### Stated task
In the entries, find all lines that hold the word "this" and copy them.

### Records for the task
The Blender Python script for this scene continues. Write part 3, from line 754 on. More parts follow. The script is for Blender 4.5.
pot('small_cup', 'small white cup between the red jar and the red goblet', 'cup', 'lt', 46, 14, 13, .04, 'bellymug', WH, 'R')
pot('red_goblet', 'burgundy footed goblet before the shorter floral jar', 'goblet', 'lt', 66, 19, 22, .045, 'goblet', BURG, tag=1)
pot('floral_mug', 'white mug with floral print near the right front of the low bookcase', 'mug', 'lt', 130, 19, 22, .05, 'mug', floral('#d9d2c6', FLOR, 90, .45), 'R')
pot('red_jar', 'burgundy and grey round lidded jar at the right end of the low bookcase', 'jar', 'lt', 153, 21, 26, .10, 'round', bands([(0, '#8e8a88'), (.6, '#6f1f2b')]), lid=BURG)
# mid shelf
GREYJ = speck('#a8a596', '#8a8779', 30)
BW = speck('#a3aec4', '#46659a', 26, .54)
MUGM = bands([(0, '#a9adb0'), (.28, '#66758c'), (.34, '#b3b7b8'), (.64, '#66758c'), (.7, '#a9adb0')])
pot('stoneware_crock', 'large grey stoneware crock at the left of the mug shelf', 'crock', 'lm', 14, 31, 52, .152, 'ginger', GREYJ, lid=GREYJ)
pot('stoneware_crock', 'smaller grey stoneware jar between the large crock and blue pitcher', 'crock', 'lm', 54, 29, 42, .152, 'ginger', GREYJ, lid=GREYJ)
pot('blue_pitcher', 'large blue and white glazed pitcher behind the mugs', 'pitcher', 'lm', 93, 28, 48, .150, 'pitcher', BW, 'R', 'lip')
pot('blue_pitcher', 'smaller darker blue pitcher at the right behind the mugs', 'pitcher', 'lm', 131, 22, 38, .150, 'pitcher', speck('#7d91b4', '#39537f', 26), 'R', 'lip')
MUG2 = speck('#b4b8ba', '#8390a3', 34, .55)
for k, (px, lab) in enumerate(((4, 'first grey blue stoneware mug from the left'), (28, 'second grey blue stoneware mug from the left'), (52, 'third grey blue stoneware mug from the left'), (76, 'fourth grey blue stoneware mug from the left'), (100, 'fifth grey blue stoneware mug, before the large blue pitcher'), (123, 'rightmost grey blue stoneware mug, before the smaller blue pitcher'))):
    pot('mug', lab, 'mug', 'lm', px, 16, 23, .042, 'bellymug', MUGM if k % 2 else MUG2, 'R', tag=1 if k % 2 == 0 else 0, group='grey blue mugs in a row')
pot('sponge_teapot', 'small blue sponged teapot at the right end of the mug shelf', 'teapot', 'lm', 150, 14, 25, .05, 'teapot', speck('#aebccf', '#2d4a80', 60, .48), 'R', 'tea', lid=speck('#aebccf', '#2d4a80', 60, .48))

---

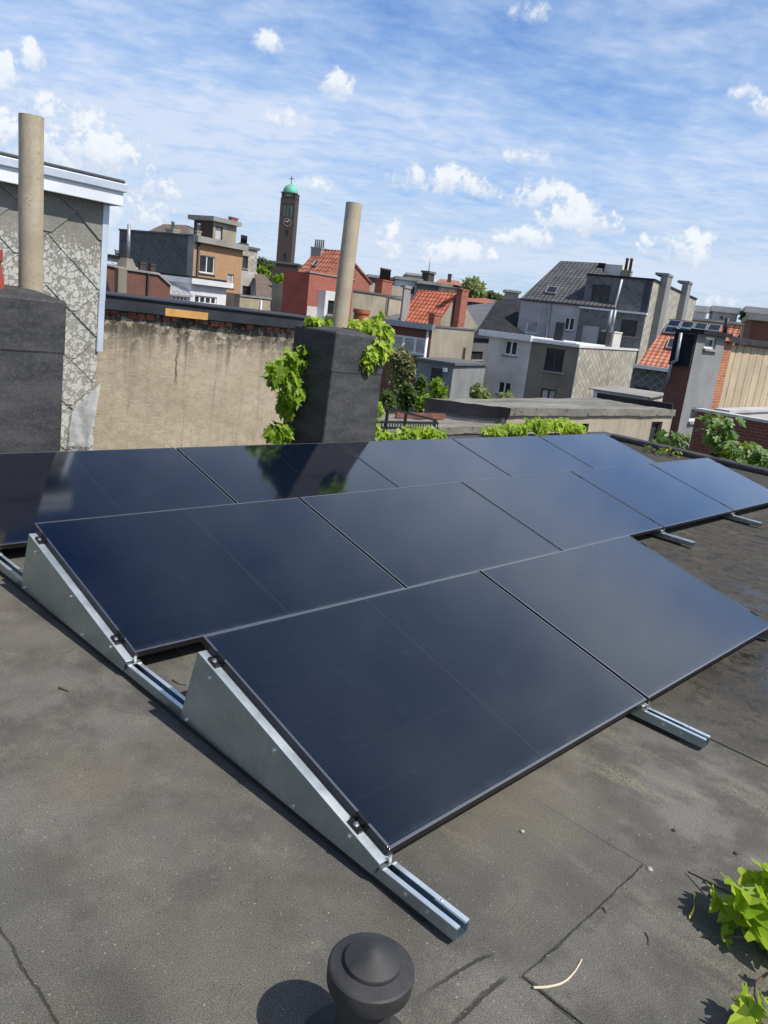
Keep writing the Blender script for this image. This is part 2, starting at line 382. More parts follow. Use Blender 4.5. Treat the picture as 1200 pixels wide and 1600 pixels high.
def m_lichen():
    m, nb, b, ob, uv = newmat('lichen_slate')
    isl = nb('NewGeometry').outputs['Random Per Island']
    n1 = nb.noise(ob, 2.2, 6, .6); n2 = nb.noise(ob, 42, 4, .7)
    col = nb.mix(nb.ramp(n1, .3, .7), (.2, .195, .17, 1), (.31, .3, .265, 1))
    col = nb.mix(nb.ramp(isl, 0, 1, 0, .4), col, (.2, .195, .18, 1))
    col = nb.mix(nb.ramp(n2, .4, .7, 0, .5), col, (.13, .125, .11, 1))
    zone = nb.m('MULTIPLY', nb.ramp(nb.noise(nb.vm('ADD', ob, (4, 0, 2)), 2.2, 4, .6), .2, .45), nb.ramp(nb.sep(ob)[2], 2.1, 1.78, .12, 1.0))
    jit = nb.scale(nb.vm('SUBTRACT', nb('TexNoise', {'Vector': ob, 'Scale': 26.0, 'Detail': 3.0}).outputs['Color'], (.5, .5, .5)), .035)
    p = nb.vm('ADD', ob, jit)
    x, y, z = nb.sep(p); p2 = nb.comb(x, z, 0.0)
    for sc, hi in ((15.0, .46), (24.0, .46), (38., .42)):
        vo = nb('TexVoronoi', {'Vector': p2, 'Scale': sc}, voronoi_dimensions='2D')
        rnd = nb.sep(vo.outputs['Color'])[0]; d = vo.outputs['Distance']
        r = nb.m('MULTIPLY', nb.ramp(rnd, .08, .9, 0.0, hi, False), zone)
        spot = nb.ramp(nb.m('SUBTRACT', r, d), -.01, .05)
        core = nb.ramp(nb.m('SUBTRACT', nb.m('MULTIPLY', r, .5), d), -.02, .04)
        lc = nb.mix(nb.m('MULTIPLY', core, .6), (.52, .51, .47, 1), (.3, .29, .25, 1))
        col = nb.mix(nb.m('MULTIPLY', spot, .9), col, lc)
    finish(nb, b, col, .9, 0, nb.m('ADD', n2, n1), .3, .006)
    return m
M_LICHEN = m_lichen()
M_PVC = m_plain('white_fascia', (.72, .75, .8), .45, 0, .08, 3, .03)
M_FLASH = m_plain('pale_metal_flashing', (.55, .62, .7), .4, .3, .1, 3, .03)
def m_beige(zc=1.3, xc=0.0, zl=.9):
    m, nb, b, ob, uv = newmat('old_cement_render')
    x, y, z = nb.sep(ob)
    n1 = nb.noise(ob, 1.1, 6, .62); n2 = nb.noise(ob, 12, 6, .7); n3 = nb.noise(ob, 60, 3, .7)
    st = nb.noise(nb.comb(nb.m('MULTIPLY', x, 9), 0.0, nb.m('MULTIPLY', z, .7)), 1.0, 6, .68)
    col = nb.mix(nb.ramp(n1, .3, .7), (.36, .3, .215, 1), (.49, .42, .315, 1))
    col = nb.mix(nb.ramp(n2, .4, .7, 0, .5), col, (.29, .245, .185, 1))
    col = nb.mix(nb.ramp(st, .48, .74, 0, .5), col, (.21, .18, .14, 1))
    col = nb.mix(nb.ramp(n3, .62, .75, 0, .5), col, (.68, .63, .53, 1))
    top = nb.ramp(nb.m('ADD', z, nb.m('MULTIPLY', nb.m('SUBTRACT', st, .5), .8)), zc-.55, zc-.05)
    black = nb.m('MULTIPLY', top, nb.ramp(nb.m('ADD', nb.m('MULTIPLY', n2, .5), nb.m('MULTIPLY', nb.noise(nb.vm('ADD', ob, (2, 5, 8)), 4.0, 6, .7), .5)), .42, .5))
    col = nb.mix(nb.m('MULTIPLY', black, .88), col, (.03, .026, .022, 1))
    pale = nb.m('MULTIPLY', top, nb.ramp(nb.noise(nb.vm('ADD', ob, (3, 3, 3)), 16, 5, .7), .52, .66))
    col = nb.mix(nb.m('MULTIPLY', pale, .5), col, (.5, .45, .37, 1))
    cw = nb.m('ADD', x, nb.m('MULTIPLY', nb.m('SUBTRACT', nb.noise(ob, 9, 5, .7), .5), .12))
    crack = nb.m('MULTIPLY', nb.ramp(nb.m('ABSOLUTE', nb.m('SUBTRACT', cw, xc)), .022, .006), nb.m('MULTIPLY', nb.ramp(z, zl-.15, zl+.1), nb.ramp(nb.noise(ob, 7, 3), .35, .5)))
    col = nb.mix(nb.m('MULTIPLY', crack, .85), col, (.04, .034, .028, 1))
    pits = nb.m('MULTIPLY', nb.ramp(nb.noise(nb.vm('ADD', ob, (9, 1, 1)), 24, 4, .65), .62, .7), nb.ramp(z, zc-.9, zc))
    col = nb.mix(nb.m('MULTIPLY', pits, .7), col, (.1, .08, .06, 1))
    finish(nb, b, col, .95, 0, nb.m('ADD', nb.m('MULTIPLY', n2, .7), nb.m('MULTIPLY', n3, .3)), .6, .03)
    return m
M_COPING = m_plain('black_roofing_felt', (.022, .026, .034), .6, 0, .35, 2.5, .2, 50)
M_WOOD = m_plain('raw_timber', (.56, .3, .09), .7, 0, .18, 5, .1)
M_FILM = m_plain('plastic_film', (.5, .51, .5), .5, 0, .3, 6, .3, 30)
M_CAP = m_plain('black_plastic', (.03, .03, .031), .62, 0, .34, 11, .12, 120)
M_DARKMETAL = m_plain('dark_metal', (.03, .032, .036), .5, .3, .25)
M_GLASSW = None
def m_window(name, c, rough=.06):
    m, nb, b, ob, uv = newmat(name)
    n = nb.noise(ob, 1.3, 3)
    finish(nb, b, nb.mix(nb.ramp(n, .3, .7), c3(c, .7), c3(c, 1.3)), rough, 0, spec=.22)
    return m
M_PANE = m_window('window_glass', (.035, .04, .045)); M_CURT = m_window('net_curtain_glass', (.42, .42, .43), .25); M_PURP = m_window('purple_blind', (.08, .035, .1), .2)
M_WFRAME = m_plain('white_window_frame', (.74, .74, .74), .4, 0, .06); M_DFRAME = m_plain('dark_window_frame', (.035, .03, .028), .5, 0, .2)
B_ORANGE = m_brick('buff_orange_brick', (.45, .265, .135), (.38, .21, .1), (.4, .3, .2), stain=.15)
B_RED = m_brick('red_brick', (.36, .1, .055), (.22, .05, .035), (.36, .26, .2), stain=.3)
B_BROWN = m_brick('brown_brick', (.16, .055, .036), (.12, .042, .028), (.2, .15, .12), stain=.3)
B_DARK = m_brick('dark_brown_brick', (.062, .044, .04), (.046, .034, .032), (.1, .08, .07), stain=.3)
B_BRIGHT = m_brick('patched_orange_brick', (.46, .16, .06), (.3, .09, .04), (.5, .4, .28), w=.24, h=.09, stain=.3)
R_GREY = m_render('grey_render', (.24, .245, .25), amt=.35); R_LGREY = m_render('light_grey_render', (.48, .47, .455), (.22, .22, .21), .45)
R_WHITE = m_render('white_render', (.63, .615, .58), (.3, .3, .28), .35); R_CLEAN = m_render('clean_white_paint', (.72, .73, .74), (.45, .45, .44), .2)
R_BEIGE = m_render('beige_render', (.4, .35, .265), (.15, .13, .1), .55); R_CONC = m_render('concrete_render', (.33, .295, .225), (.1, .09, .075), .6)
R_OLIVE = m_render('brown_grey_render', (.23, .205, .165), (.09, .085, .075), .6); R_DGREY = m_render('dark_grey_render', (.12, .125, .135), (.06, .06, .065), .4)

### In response
The Blender Python script for this scene continues. Write part 3, from line 754 on. More parts follow. The script is for Blender 4.5.
Keep writing the Blender script for this image. This is part 2, starting at line 382. More parts follow. Use Blender 4.5. Treat the picture as 1200 pixels wide and 1600 pixels high.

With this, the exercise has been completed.